Start of DATA SHOWN

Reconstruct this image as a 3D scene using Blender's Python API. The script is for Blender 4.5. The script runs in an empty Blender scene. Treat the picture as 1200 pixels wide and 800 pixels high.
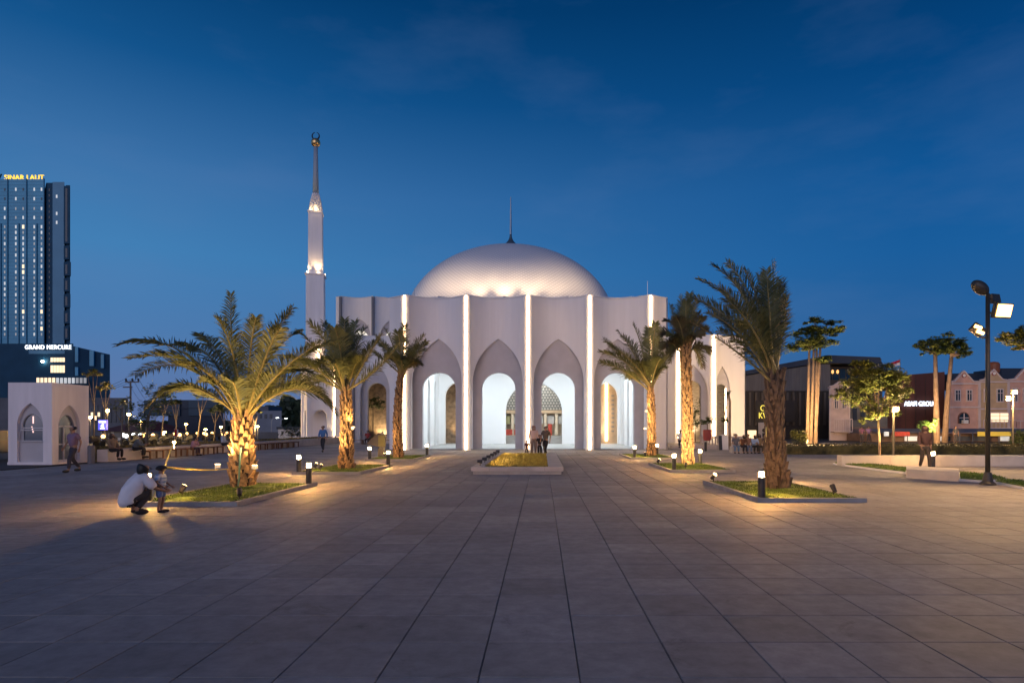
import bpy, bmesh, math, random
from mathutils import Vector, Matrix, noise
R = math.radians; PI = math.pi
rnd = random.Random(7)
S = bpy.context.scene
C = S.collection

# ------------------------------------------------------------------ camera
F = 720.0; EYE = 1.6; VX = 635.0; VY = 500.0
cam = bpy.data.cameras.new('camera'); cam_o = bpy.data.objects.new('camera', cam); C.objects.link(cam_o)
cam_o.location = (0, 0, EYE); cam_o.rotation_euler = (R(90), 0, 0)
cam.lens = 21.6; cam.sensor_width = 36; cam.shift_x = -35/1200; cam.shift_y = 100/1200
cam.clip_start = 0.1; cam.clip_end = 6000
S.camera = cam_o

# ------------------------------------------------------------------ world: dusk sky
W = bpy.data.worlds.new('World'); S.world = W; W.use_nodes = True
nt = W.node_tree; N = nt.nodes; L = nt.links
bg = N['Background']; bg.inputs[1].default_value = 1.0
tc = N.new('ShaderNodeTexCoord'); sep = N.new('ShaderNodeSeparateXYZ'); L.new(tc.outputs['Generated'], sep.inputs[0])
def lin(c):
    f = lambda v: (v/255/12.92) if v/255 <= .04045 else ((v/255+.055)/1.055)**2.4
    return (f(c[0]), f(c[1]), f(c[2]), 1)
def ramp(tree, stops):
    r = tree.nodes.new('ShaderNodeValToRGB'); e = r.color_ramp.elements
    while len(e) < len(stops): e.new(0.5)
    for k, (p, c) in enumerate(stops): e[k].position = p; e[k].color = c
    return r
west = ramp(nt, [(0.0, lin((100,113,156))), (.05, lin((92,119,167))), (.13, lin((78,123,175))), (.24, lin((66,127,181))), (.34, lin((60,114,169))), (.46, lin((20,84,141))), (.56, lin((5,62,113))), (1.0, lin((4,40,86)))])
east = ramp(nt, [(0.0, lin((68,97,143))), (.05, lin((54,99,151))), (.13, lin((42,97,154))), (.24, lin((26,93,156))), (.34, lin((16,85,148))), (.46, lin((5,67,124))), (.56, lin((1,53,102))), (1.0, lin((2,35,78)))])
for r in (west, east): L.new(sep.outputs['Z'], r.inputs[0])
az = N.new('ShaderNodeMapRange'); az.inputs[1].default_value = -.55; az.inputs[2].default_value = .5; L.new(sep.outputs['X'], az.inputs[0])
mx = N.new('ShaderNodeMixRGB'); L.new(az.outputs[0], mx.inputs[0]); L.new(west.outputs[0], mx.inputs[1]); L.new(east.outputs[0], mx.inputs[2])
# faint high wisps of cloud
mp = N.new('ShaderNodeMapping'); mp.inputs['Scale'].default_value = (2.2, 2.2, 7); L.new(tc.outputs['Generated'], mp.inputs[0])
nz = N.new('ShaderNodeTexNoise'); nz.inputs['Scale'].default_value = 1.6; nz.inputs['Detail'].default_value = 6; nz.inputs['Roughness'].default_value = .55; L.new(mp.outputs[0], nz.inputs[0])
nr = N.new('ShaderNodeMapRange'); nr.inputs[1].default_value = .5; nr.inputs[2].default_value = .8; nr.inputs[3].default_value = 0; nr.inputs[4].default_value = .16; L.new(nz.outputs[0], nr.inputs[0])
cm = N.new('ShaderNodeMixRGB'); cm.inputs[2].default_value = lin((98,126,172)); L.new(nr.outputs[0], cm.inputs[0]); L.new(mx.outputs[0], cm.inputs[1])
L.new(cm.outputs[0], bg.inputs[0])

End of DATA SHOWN

Locate all lines that include the word "high" and copy them out.

THE REPLY:
Reconstruct this image as a 3D scene using Blender's Python API. The script is for Blender 4.5. The script runs in an empty Blender scene. Treat the picture as 1200 pixels wide and 800 pixels high.
# faint high wisps of cloud